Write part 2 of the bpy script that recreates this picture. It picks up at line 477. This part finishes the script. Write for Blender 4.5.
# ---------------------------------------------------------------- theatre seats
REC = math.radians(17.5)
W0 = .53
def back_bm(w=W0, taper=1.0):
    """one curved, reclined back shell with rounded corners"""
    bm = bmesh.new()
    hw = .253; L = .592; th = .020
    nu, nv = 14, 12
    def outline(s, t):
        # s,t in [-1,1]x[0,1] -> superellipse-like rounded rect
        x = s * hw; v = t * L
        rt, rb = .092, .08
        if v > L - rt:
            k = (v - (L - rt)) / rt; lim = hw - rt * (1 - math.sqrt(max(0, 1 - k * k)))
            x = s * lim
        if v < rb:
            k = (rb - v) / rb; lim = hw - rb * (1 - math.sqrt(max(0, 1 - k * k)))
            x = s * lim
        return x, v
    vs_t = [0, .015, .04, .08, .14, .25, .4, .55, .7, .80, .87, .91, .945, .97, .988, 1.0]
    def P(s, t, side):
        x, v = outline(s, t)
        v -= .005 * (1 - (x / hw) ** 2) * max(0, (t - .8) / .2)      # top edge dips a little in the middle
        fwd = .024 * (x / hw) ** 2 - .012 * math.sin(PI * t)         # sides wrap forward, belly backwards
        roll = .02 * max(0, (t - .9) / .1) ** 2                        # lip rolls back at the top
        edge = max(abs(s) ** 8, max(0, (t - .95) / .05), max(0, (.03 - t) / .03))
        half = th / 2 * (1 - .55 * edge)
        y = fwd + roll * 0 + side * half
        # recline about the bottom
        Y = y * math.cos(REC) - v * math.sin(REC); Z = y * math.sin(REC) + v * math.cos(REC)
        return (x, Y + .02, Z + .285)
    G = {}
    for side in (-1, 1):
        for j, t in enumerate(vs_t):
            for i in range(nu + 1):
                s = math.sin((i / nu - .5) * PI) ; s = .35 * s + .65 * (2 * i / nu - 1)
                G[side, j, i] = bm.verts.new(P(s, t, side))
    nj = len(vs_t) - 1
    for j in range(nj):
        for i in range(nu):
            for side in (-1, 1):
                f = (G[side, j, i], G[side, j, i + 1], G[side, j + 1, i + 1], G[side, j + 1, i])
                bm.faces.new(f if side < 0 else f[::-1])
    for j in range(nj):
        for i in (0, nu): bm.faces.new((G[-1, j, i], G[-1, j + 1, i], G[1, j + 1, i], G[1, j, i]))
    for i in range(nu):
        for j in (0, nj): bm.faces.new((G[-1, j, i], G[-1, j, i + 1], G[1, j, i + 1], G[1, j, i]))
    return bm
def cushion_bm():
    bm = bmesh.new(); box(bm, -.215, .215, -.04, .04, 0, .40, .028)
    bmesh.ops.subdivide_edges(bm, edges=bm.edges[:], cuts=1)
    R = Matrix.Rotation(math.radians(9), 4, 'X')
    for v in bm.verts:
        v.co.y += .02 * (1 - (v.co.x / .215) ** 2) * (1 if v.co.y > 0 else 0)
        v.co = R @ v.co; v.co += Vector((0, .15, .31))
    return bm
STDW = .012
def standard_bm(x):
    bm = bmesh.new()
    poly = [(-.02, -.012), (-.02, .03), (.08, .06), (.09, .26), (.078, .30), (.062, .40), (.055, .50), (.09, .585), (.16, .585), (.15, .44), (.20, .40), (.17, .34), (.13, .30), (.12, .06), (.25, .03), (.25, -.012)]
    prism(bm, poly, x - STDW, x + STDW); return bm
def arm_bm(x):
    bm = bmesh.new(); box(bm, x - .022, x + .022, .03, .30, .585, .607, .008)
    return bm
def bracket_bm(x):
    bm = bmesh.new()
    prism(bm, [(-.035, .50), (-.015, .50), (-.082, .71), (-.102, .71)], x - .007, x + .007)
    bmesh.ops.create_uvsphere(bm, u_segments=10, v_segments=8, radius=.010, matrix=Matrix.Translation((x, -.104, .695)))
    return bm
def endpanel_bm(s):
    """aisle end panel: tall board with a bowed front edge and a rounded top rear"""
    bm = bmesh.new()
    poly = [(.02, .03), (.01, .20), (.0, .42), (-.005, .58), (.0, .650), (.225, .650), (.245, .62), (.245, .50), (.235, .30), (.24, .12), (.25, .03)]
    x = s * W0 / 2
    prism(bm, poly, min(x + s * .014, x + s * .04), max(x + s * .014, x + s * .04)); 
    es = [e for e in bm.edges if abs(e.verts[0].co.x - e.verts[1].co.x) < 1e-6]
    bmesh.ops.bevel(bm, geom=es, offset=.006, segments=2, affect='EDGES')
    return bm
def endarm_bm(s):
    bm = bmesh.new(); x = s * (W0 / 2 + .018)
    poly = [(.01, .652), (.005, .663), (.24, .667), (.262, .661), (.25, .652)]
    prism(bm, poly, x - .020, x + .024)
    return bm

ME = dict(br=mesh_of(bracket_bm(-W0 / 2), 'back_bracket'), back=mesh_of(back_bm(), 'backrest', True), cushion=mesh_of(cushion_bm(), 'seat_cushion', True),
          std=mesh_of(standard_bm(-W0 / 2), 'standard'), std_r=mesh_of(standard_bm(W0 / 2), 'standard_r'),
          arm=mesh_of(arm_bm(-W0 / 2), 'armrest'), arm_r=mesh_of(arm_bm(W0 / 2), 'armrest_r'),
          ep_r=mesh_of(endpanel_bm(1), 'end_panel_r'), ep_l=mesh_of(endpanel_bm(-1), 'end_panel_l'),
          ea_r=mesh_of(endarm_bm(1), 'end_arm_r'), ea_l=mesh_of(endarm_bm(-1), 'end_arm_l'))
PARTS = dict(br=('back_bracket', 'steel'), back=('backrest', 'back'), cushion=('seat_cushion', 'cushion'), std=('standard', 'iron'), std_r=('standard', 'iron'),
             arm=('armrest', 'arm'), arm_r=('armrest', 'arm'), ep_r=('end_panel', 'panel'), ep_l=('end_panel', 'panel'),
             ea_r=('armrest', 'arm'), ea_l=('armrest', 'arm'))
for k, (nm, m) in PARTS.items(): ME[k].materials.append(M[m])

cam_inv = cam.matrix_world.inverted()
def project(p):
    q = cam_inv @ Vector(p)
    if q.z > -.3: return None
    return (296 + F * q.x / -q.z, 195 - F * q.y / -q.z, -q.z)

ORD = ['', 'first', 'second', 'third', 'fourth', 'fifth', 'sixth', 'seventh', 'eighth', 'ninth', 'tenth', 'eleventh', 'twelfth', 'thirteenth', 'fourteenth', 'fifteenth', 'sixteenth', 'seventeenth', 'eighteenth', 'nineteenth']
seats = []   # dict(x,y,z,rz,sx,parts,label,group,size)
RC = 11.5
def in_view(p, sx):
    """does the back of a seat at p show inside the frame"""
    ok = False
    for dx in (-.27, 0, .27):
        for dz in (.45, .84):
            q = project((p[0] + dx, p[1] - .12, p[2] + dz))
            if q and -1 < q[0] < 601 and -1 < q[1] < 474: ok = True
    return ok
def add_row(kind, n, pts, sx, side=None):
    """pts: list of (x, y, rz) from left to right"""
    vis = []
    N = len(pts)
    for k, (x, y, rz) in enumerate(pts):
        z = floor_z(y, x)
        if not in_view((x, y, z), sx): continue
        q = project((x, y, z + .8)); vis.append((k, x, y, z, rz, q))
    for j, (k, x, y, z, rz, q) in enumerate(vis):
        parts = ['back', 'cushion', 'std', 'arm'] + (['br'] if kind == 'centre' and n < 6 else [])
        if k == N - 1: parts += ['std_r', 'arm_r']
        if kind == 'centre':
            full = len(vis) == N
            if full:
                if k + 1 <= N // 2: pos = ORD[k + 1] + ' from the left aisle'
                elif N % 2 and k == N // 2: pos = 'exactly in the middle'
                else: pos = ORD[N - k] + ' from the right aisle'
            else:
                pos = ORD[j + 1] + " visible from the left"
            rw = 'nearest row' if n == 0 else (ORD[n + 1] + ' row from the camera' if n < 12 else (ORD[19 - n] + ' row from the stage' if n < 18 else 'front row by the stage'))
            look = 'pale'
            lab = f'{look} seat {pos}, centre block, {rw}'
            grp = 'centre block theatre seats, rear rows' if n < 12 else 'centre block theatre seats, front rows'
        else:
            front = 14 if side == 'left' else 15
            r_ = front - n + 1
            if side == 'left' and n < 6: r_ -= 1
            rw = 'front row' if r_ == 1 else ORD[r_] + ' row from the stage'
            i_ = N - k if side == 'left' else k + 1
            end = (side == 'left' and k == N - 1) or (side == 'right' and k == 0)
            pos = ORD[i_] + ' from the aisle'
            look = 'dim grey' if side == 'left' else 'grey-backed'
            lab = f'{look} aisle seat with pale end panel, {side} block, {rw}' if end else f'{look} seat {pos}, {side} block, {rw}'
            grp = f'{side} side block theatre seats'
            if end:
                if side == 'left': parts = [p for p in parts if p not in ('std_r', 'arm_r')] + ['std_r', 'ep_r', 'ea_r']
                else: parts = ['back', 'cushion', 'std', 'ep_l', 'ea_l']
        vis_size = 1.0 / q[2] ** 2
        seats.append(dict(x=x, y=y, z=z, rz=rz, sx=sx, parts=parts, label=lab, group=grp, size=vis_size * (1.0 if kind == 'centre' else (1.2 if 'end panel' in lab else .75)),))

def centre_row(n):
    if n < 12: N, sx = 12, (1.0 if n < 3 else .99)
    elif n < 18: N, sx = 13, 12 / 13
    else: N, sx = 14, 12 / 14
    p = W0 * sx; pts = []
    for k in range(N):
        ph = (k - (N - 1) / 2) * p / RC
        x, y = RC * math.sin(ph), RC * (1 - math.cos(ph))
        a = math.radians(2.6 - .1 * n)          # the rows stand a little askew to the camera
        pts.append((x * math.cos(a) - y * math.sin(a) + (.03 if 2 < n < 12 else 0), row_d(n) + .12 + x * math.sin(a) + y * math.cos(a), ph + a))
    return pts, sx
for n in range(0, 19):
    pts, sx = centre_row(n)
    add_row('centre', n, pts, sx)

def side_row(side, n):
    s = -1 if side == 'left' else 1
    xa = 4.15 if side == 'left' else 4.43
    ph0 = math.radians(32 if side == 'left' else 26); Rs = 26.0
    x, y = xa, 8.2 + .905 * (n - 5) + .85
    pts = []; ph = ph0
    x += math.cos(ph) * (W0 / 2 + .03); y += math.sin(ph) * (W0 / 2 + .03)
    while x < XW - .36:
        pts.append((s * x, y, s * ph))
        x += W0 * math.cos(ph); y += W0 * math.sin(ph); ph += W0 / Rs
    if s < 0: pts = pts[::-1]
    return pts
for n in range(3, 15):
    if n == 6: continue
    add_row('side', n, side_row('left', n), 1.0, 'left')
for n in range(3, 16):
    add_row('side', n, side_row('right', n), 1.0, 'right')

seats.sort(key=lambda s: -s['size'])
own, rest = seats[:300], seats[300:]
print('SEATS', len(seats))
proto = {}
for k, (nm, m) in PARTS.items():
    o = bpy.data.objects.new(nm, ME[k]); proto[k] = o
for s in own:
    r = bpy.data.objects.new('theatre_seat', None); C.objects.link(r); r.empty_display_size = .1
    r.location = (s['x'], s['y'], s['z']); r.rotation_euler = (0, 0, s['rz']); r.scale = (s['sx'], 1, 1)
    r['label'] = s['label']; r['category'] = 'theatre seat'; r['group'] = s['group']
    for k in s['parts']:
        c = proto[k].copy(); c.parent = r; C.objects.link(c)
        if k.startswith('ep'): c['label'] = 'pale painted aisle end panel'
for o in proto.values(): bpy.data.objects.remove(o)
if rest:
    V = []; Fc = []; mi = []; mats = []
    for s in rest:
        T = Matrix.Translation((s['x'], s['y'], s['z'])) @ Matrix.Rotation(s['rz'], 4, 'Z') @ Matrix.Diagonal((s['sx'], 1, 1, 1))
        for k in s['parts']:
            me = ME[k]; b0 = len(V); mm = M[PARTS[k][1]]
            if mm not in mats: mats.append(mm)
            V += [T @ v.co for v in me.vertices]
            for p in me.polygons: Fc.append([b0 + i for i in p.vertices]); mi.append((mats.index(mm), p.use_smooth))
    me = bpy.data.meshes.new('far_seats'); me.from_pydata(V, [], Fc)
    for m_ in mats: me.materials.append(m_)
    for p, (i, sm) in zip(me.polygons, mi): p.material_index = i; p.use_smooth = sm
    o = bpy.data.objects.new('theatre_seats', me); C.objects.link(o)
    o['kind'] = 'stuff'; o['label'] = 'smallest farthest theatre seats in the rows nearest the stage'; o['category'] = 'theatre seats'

==

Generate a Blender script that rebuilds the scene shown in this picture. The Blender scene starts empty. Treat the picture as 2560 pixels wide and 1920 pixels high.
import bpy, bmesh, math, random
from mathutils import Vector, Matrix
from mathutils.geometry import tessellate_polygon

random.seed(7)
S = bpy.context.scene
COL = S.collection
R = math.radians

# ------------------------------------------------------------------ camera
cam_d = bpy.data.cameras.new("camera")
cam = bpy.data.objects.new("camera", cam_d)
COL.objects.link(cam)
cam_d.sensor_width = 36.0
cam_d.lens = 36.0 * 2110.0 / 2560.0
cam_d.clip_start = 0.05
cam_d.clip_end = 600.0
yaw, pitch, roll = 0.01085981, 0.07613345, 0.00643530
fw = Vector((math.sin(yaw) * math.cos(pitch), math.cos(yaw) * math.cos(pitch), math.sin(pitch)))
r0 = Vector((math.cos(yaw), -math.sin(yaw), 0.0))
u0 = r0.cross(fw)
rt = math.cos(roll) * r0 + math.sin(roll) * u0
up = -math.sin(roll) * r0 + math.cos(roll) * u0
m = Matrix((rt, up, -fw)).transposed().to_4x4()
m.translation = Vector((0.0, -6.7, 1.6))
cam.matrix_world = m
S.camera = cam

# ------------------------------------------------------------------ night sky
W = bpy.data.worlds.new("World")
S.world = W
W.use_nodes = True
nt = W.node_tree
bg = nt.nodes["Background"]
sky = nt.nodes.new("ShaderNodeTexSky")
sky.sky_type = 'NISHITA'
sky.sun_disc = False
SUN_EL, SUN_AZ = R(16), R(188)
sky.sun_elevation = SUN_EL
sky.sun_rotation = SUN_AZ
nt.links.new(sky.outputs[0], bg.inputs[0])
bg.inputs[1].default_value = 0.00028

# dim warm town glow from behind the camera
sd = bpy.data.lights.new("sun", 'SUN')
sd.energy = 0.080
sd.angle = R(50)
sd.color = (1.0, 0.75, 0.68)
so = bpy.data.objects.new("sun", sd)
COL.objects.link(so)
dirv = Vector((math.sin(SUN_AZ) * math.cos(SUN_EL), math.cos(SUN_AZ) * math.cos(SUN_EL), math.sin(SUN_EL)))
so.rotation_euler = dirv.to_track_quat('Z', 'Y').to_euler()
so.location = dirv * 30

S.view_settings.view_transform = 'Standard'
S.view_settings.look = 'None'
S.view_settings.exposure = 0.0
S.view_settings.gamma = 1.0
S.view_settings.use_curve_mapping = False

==

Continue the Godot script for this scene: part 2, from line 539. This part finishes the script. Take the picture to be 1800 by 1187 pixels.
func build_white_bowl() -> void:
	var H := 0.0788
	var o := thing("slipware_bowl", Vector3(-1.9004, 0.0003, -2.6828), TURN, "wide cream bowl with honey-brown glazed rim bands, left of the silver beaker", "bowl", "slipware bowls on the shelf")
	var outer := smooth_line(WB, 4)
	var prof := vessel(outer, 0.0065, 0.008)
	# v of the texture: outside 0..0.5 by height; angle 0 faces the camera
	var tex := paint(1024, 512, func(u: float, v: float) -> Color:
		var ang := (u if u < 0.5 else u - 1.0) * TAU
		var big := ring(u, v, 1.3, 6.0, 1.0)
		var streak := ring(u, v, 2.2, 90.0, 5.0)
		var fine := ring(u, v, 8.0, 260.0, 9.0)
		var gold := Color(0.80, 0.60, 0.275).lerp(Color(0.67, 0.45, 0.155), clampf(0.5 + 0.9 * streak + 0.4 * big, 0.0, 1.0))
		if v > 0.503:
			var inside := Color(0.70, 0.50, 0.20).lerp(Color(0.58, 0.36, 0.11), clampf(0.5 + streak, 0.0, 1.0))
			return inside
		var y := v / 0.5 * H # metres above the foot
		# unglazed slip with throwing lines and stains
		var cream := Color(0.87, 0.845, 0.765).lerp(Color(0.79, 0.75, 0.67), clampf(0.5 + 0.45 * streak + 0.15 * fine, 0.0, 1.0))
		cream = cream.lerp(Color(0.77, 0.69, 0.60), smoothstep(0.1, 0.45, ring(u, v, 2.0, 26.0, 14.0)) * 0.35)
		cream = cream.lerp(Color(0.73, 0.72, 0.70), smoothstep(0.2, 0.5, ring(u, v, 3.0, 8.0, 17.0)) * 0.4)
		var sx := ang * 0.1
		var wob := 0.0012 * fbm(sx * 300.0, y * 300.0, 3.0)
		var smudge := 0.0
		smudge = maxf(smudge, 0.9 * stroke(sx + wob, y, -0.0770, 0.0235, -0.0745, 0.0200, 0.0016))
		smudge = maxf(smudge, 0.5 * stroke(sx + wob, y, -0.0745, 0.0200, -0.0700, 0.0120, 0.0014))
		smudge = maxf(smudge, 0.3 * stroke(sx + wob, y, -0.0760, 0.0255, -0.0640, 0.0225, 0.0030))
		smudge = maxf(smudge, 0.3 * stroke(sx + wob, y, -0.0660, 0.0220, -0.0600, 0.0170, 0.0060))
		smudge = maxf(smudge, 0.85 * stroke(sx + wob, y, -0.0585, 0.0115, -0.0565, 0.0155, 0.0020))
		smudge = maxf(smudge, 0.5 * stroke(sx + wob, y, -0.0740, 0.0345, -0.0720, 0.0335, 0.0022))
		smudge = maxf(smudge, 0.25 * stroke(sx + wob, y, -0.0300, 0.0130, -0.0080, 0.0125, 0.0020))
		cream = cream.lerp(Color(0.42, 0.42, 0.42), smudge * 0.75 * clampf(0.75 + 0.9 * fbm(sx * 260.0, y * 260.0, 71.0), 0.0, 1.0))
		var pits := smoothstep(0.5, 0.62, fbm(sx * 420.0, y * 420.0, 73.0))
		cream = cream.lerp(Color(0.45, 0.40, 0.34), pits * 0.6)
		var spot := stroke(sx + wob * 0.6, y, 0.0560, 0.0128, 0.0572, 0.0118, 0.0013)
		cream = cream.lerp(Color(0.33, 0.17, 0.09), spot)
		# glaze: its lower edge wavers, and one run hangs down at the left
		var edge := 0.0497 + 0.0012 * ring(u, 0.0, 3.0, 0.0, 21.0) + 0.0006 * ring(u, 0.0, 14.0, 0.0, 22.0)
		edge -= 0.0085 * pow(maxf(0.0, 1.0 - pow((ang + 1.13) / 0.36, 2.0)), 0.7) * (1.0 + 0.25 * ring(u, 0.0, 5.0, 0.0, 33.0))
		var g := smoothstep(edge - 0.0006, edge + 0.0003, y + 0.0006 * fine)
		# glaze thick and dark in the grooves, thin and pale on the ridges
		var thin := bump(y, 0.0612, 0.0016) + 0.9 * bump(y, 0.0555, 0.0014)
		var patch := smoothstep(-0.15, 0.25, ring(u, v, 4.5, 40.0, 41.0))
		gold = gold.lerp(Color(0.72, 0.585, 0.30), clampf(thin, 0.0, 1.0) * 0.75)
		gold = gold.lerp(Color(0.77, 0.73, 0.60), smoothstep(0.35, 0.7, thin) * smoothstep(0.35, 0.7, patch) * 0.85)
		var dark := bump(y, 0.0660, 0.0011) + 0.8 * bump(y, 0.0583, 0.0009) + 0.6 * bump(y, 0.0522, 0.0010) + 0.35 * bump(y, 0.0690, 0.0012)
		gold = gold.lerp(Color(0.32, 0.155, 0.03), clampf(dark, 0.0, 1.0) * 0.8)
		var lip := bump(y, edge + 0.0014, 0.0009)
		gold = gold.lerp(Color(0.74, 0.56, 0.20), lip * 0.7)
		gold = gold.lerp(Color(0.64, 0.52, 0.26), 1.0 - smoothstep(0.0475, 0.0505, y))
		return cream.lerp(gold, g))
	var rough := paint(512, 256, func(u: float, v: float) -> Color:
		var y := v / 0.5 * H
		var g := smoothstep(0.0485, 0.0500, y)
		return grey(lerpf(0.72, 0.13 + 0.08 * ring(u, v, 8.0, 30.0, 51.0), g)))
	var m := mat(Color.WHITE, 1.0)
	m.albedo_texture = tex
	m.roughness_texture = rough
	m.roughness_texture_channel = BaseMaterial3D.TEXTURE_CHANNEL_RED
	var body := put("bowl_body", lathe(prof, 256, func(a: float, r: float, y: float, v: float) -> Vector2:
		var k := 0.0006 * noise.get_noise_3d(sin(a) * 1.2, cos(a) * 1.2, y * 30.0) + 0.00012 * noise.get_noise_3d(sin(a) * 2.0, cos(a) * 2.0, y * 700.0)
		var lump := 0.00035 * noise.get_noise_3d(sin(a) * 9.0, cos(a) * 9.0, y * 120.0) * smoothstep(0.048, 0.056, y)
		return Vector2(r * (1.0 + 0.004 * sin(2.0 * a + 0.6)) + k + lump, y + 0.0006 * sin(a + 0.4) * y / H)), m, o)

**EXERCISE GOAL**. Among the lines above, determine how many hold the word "Blender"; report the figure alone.

**RESULT**. 2